As may well be imagined, the Vicomte de la Tude could not accept his liberty on the same terms as Danry. The latter would have been satisfied with 60,000 livres: the viscount demands 150,000 and the cross of St. Louis to boot. So he writes to the lieutenant of police. Sartine was too sensible a man to be long obdurate to the prisoner on account of these extravagances. “I was transferred to the keep of Vincennes on the night of September 15, 1764. About nine hours after, the late M. de Guyonnet, king’s lieutenant, came and saw me in the presence of the major and the three warders, and said: ‘M. de Sartine has instructed me to inform you, on his behalf, that provided you behave yourself quietly for a short time, he will set you free. You have written him a very violent letter, and you must apologize for it.’” Danry adds: “When all is said and done, M. de Sartine did treat me well.” He granted him for two hours every day “the extraordinary promenade of the moats.” “When a lieutenant of police,” says Danry, “granted this privilege to a prisoner, it was with the object of promptly setting him free.” On November 23, 1765, Danry was walking thus, in company with a sentinel, outside the keep.

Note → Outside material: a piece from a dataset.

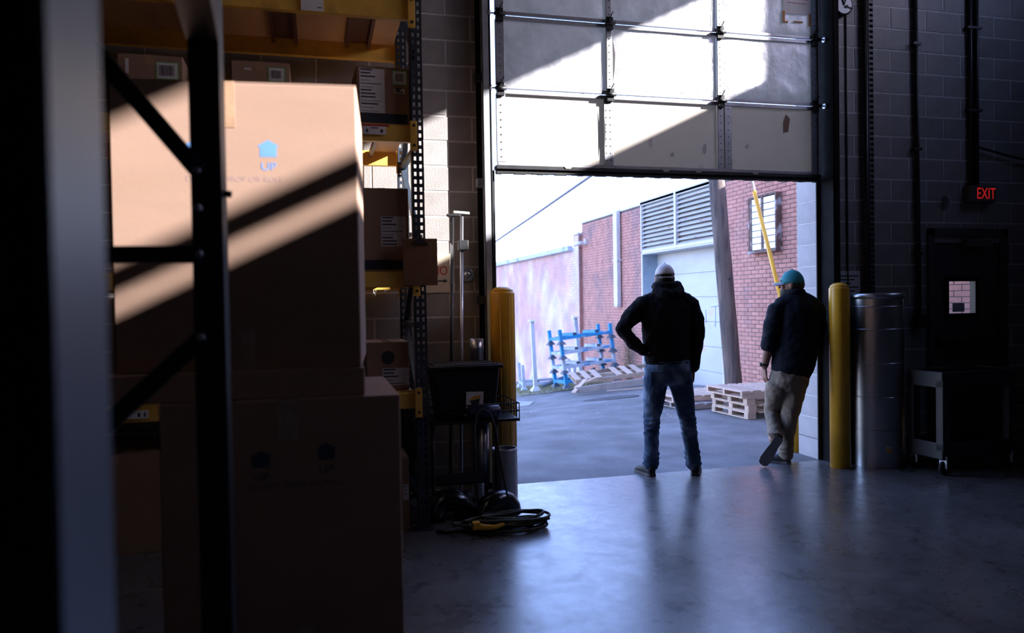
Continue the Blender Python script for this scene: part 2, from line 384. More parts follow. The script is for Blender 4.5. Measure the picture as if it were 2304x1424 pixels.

The fog was dense. Turning suddenly towards his keeper, Danry said, “What do you think of this weather?” “It’s very bad.” “Well, it’s just the weather to escape in.” He took five paces and was out of sight. “I escaped from Vincennes,” writes Danry, “without trickery; an ox would have managed it as well.” But in the speech he delivered later in the National Assembly, the matter took a new complexion. “Think,” he cried, “of the unfortunate Latude, in his third escape, pursued by twenty soldiers, and yet stopping and disarming under their very eyes the sentinel who had taken aim at him!”

When Latude was at large, he found himself without resources, as at his first escape. “I escaped with my feet in slippers and not a sou in my pocket; I hadn’t a thing to bless myself with.” He took refuge with his young friends, the Misses Lebrun.